A federal grand jury on Aug. 24 returned an indictment against two Salisbury men, charging them with federal conspiracy, wire fraud, and identity theft charges in connection with the theft of at least $900,000 from Shore Appliance Connection.

Stephen L. Franklin, 53, and Duane G. Larmore, 46, are expected to have an initial appearance in U.S. District Court in Baltimore, although no date has yet been scheduled, according to Jonathan F. Lenzner, the acting U.S. Attorney for Maryland.

Larmore worked at Shore Appliance at the Twilley Center, where he maintained the company’s books and records.

Franklin was the Chief Executive Officer and part owner of East Coast Optometric in South Carolina and CEO of Accurate Optical based in Salisbury, which abruptly closed its doors last year.

Accurate Optical’s owners -- Drs. Steven M. Zeidman, John F. Lynch Jr. and Charles I. McDonald -- have since entered into an agreement with the Maryland Attorney General’s Office to pay restitution to customers who never received their eyewear.

The indictment alleges that the defendants stole in excess of $900,000 from Shore Appliance to use for their own purposes, including to make investments and to pay business expenses for Accurate Optical and East Coast Optometric, without the knowledge and consent of the owners of Shore Appliance. 

According to the 10-count indictment, from mid-September 2016 through about March 2020, Franklin and Larmore invested money and used wire transfers from Shore Appliance’s account to East Coast Optometric and from there to banks in the United Kingdom and Hong Kong. The indictment alleges that no investment paid any return to the co-schemers.

To conceal how much money had been removed from Shore Appliance and to obtain cash, the defendants allegedly used the identities of the owners to enter into factoring contracts.  Factoring is a means by which businesses, like Shore Appliance, can obtain cash quickly by leveraging accounts receivable.  

The factoring contracts purportedly between Shore Appliance and various factoring companies, provided cash deposits to Shore Appliance's bank accounts. but encumbered the accounts receivable of Shore Appliance and required payments and interest of more than $725,000. 

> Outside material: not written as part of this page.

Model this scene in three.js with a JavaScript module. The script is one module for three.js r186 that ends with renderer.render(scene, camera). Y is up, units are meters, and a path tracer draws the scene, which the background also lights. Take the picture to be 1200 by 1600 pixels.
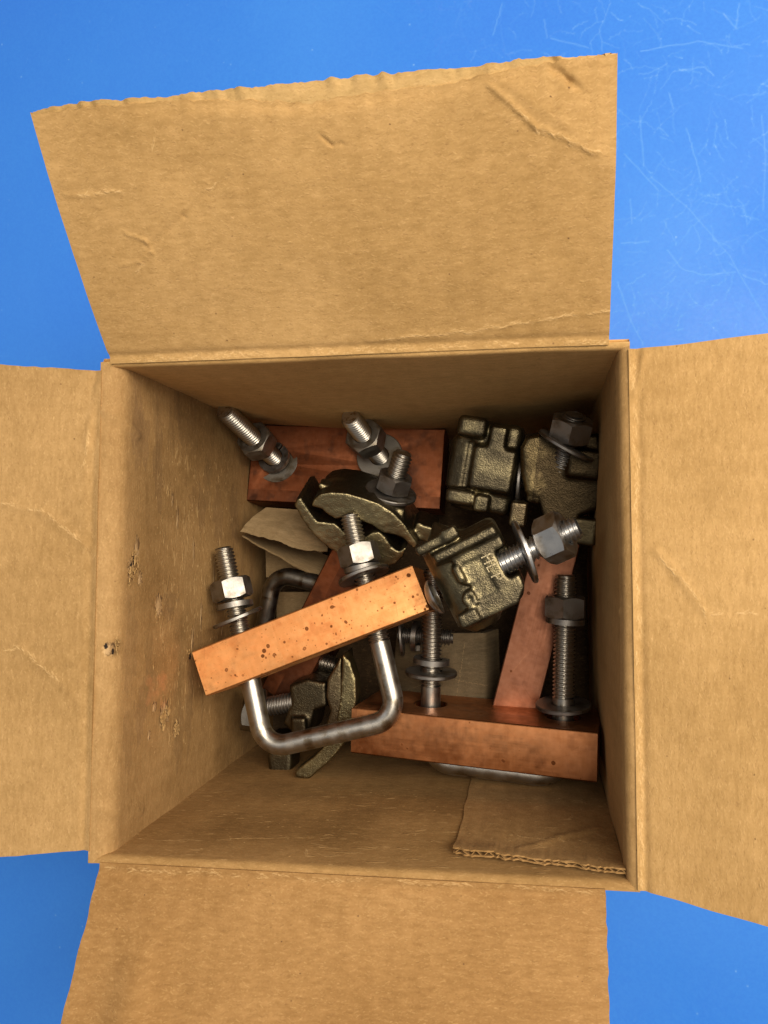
import * as THREE from 'three';
import { mergeGeometries, mergeVertices, toCreasedNormals } from 'three/addons/utils/BufferGeometryUtils.js';
import { FontLoader } from 'three/addons/loaders/FontLoader.js';
import { TextGeometry } from 'three/addons/geometries/TextGeometry.js';
import { RectAreaLightUniformsLib } from 'three/addons/lights/RectAreaLightUniformsLib.js';

// ---------------------------------------------------------------- camera, light, exposure
// Shapes are written in centimetres and turned into metres (CM) when a mesh is made.
const CM = 0.01, V = (x, y, z) => new THREE.Vector3(x, y, z);
const scene = new THREE.Scene();
const camera = new THREE.PerspectiveCamera(67.28, 768 / 1024, 0.01, 20);
const EYE = V(0, 37.2, 0);
const camF = V(-0.1997, -1, 0), camAxes = (() => {
  // hand-held phone, about 11 degrees off straight down
  const n = V(240 / 1202, 40 / 1202, 1).normalize();           // straight down, in lens axes (right, down, forward)
  const x = V(7657, -82, -1202).normalize();
  x.addScaledVector(n, -x.dot(n)).normalize();
  const z = new THREE.Vector3().crossVectors(n, x);            // towards the bottom of the picture
  const row = k => V(x.getComponent(k), -n.getComponent(k), z.getComponent(k));
  return { right: row(0), down: row(1), fwd: row(2) };
})();
camera.position.copy(EYE).multiplyScalar(CM);
camera.up.copy(camAxes.down).negate();
camera.lookAt(camera.position.clone().add(camAxes.fwd));
function at(px, py, y) {                                       // the point at height y (cm) along a sight line
  const d = camAxes.fwd.clone().addScaledVector(camAxes.right, (px - 600) / 1202).addScaledVector(camAxes.down, (py - 800) / 1202);
  return EYE.clone().addScaledVector(d, (y - EYE.y) / d.y);
}
function onPlane(px, py, p0, n) {
  const d = camAxes.fwd.clone().addScaledVector(camAxes.right, (px - 600) / 1202).addScaledVector(camAxes.down, (py - 800) / 1202);
  return EYE.clone().addScaledVector(d, n.dot(p0.clone().sub(EYE)) / n.dot(d));
}
scene.background = new THREE.Color().setRGB(0.21, 0.205, 0.197);
RectAreaLightUniformsLib.init();
function areaLight(color, intensity, w, h, pos, target) {
  const l = new THREE.RectAreaLight(color, intensity, w, h);
  l.position.set(...pos); scene.add(l); l.lookAt(...target); return l;
}
areaLight(0xfff1dc, 10.5, 0.5, 1.1, [0.49, 1.08, -0.27], [0.05, 0.05, -0.1]);   // a long ceiling tube fitting
areaLight(0xf2f2f4, 1.6, 0.26, 1.3, [-1.1, 1.6, -0.5], [-0.5, 0, -0.3]);

const renderer = new THREE.WebGLRenderer({ antialias: true });
renderer.toneMapping = THREE.LinearToneMapping;
renderer.toneMappingExposure = 1.15;
renderer.shadowMap.enabled = true;

// ---------------------------------------------------------------- noise, helpers
function rng(seed) { let s = seed >>> 0; return () => { s = (s + 0x6D2B79F5) >>> 0; let t = s; t = Math.imul(t ^ (t >>> 15), t | 1); t ^= t + Math.imul(t ^ (t >>> 7), t | 61); return ((t ^ (t >>> 14)) >>> 0) / 4294967296; }; }
function h3(x, y, z) { let h = Math.imul(x, 374761393) ^ Math.imul(y, 668265263) ^ Math.imul(z, 1274126177); h = Math.imul(h ^ (h >>> 13), 1274126177); return ((h ^ (h >>> 16)) >>> 0) / 4294967296; }
function noise(x, y, z) {
  const xi = Math.floor(x), yi = Math.floor(y), zi = Math.floor(z), s = t => t * t * (3 - 2 * t);
  const fx = s(x - xi), fy = s(y - yi), fz = s(z - zi), L = (a, b, t) => a + (b - a) * t;
  return L(L(L(h3(xi, yi, zi), h3(xi + 1, yi, zi), fx), L(h3(xi, yi + 1, zi), h3(xi + 1, yi + 1, zi), fx), fy),
    L(L(h3(xi, yi, zi + 1), h3(xi + 1, yi, zi + 1), fx), L(h3(xi, yi + 1, zi + 1), h3(xi + 1, yi + 1, zi + 1), fx), fy), fz) * 2 - 1;
}
const fbm = (x, y, z, o = 4) => { let a = 0, w = 1, t = 0; for (let i = 0; i < o; i++) { a += w * noise(x, y, z); t += w; w *= .5; x = x * 2.03 + 7.1; y = y * 2.03 + 3.7; z = z * 2.03 + 1.3; } return a / t; };
const clamp = (x, a = 0, b = 1) => Math.min(b, Math.max(a, x)), lerp = (a, b, t) => a + (b - a) * t;
const smooth = (a, b, x) => { const t = clamp((x - a) / (b - a)); return t * t * (3 - 2 * t); };
const used = {};
function numbered(n) { const k = used[n] = (used[n] ?? -1) + 1; return k ? `${n}_${String(k).padStart(3, '0')}` : n; }
function thing(name, label, category, pos, axes, group) {
  const g = new THREE.Group(); g.name = numbered(name); g.position.copy(pos).multiplyScalar(CM);
  if (axes) g.quaternion.setFromRotationMatrix(new THREE.Matrix4().makeBasis(axes.X, axes.Y, axes.Z));
  g.userData = { label, category }; if (group) g.userData.group = group;
  scene.add(g); return g;
}
function part(name, geo, mat, parent, keep) {
  const m = new THREE.Mesh(keep ? geo : geo.scale(CM, CM, CM), mat); m.name = name; m.castShadow = m.receiveShadow = true; parent.add(m); return m;
}
function basis(X, Zhint) { const x = X.clone().normalize(), z = Zhint.clone().addScaledVector(x, -Zhint.dot(x)).normalize(); return { X: x, Y: new THREE.Vector3().crossVectors(z, x), Z: z }; }
function boxUV(geo, per = 10, off = 0) {                       // uv by the dominant axis, per = cm for one repeat
  const g = geo.index ? geo.toNonIndexed() : geo, p = g.attributes.position, uv = new Float32Array(p.count * 2);
  const a = V(), b = V(), c = V();
  for (let i = 0; i < p.count; i += 3) {
    a.fromBufferAttribute(p, i); b.fromBufferAttribute(p, i + 1); c.fromBufferAttribute(p, i + 2);
    const n = b.clone().sub(a).cross(c.clone().sub(a)), ax = Math.abs(n.x), ay = Math.abs(n.y), az = Math.abs(n.z);
    for (const [k, q] of [[0, a], [1, b], [2, c]]) {
      const [u, v] = az >= ax && az >= ay ? [q.x, q.y] : ay >= ax ? [q.x, q.z + 5] : [q.z, q.y + 8];
      uv[(i + k) * 2] = u / per + off; uv[(i + k) * 2 + 1] = v / per + off * 1.7;
    }
  }
  g.setAttribute('uv', new THREE.BufferAttribute(uv, 2)); return g;
}
function canvas(w, h = w) { const c = document.createElement('canvas'); c.width = w; c.height = h; return [c, c.getContext('2d')]; }
function tex(c, srgb, rep) { const t = new THREE.CanvasTexture(c); if (srgb) t.colorSpace = THREE.SRGBColorSpace; t.wrapS = t.wrapT = THREE.RepeatWrapping; t.magFilter = THREE.LinearFilter; return t; }
function pixels(w, h, f) { const [c, g] = canvas(w, h), im = g.createImageData(w, h); for (let y = 0; y < h; y++) for (let x = 0; x < w; x++) { const r = f(x, y); im.data.set([r[0], r[1], r[2], 255], (y * w + x) * 4); } g.putImageData(im, 0, 0); return [c, g]; }

// ---------------------------------------------------------------- materials
// kraft board, one texture for each panel: long fibres, mottling, scuffs; sx, sy = panel size in cm
function kraft(seed, sx, sy, o = {}) {
  const W = 1024, H = Math.round(clamp(1024 * sy / sx, 256, 1024)), R = rng(seed), k = W / sx;
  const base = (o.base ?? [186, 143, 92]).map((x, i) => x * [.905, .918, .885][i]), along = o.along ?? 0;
  const q = 2, [c0] = pixels(W / q, Math.ceil(H / q), (x, y) => {
    const u = x * q / k, v = y * q / k, st = along ? [u * 9, v * 2] : [u * 2, v * 9];
    const m = fbm(u * .32 + seed, v * .32, seed, 4) * 15 + fbm(st[0] * 1.5, st[1] * 2.6, seed + 4, 3) * 9 + fbm(u * 4, v * 9, seed + 2, 3) * 9 + noise(u * 30, v * 30, seed) * 6 + Math.sin(u * 8.6 + noise(v, seed, 1)) * 1.5;
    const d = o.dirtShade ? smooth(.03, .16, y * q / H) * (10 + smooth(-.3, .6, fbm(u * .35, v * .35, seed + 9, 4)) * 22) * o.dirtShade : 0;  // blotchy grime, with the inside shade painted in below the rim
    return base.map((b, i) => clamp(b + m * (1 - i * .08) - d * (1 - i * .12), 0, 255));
  });
  const [c, g] = canvas(W, H); g.drawImage(c0, 0, 0, W, H);
  const [b, gb] = canvas(W, H); gb.fillStyle = '#808080'; gb.fillRect(0, 0, W, H);
  const stroke = (ctx, x, y, l, a, w, st) => { ctx.strokeStyle = st; ctx.lineWidth = w; ctx.beginPath(); ctx.moveTo(x, y); const a2 = a + (R() - .5) * .5; ctx.quadraticCurveTo(x + Math.cos(a) * l * .5, y + Math.sin(a) * l * .5, x + Math.cos(a2) * l, y + Math.sin(a2) * l); ctx.stroke(); };
  const n = Math.round(sx * sy * 150);
  for (let i = 0; i < n; i++) {
    const a = (along ? Math.PI / 2 : 0) + (R() - .5) * 1.1, l = (0.03 + R() * R() * .15) * k, x = R() * W, y = R() * H, up = R() < .55;
    stroke(g, x, y, l, a, .8 + R() * 1.2, up ? `rgba(226,188,132,${.08 + R() * .18})` : `rgba(104,70,34,${.05 + R() * .13})`);
    stroke(gb, x, y, l, a, 1.6, up ? `rgba(255,255,255,${.05 + R() * .12})` : `rgba(0,0,0,${.04 + R() * .1})`);
  }
  for (let i = 0; i < sx * sy * .25; i++) { g.fillStyle = `rgba(70,45,22,${.2 + R() * .5})`; g.beginPath(); g.arc(R() * W, R() * H, .5 + R() * 1.4, 0, 7); g.fill(); }
  // worn, pale polylines (creases, scuffs): [[u, v] ...] in panel fractions
  for (const cr of o.creases ?? []) for (let i = 1; i < cr.p.length; i++) {
    const [u0, v0] = cr.p[i - 1], [u1, v1] = cr.p[i], x0 = u0 * W, y0 = (1 - v0) * H, x1 = u1 * W, y1 = (1 - v1) * H, L = Math.hypot(x1 - x0, y1 - y0), a = Math.atan2(y1 - y0, x1 - x0), w = cr.w ?? 3;
    for (let t = 0; t < L; t += 2.2) {
      if (noise(t * .06, i * 7, seed) < -.45) continue;
      const d = noise(t * .035, i * 5, seed + 2) * 5 + (R() - .5) * w * 1.6, x = lerp(x0, x1, t / L) - Math.sin(a) * d, y = lerp(y0, y1, t / L) + Math.cos(a) * d;
      stroke(g, x, y, 4 + R() * 9, a + (R() - .5) * .8, .7 + R() * 1.3, `rgba(226,190,136,${.15 + R() * .35})`);
      if (R() < .4) stroke(gb, x, y, 8, a, w, 'rgba(255,255,255,.3)');
    }
  }
  for (let i = 0; i < (o.scuffs ?? 0); i++) {                    // torn surface fibres and rubbed streaks
    const q = o.scuffArea ?? [0, 0, 1, 1], x = lerp(q[0], q[2], R()) * W, y = (1 - lerp(q[1], q[3], R())) * H, a = (o.scuffAngle ?? 0) + (R() - .5) * .35, l = (.05 + R() * R() * R() * 1.3) * k;
    for (let j = 0; j < 5; j++) stroke(g, x + (R() - .5) * l * .5, y + (R() - .5) * 5, l * (.2 + R() * .6), a + (R() - .5) * .5, .8 + R() * R() * 4, `rgba(214,178,124,${.1 + R() * .35})`);
    stroke(gb, x, y, l, a, 2.5, `rgba(255,255,255,${.3 + R() * .4})`);
  }
  o.extra?.(g, gb, W, H, R);
  return new THREE.MeshStandardMaterial({ map: tex(c, true), bumpMap: tex(b), bumpScale: 0.00035, roughness: .86, metalness: 0 });
}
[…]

In addition, the defendants allegedly used Larmore’s position of trust with Shore Appliance and signature authority over its bank accounts to draw on Shore Appliance’s lines of credit with two separate financial institutions to obtain another $200,000 in cash to conceal their use of Shore Appliance’s funds.

To obtain contracts with factoring companies for Shore Appliance, Larmore allegedly used his own email address and cell phone number with factors, but identified that email address and cell phone number as belonging to one of Shore Appliance’s owners.  Larmore also allegedly provided the factors with details of the owners’ identities, including dates of birth, Social Security numbers and Maryland drivers' licenses without their permission. 

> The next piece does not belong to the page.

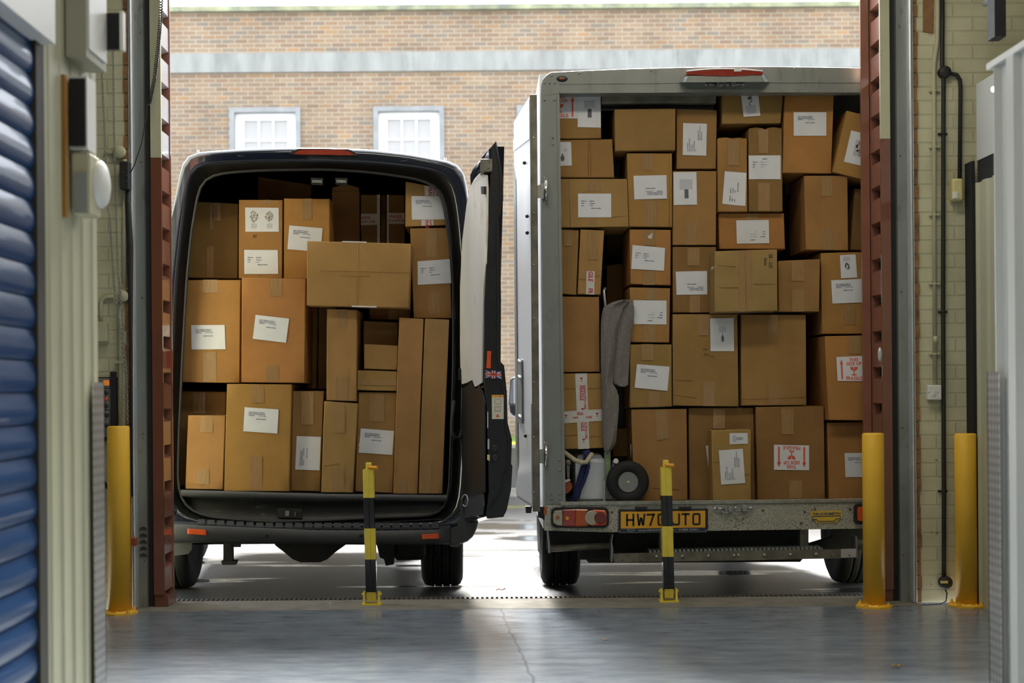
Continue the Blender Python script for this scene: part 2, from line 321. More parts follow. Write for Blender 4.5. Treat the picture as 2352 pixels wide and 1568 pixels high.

To conceal the fact that the owners were not aware of and had not approved the factoring contracts, the indictment alleges that: the signatures of the owners were forged and Franklin witnessed or notarized the fraudulent signatures; and that Larmore and a female employee of Franklin’s posed as the owners in telephone conversations with representatives of the factoring companies. 

Finally, the indictment alleges that when Franklin’s companies had financial problems, at Franklin’s request Larmore provided funds from Shore Appliance for Franklin's companies.

If convicted, they each face a maximum sentence of 20 years in federal prison for a wire fraud conspiracy and for each of seven counts of wire fraud; and a mandatory sentence of two years in federal prison, consecutive to any other sentence imposed, for each of two counts of identity theft.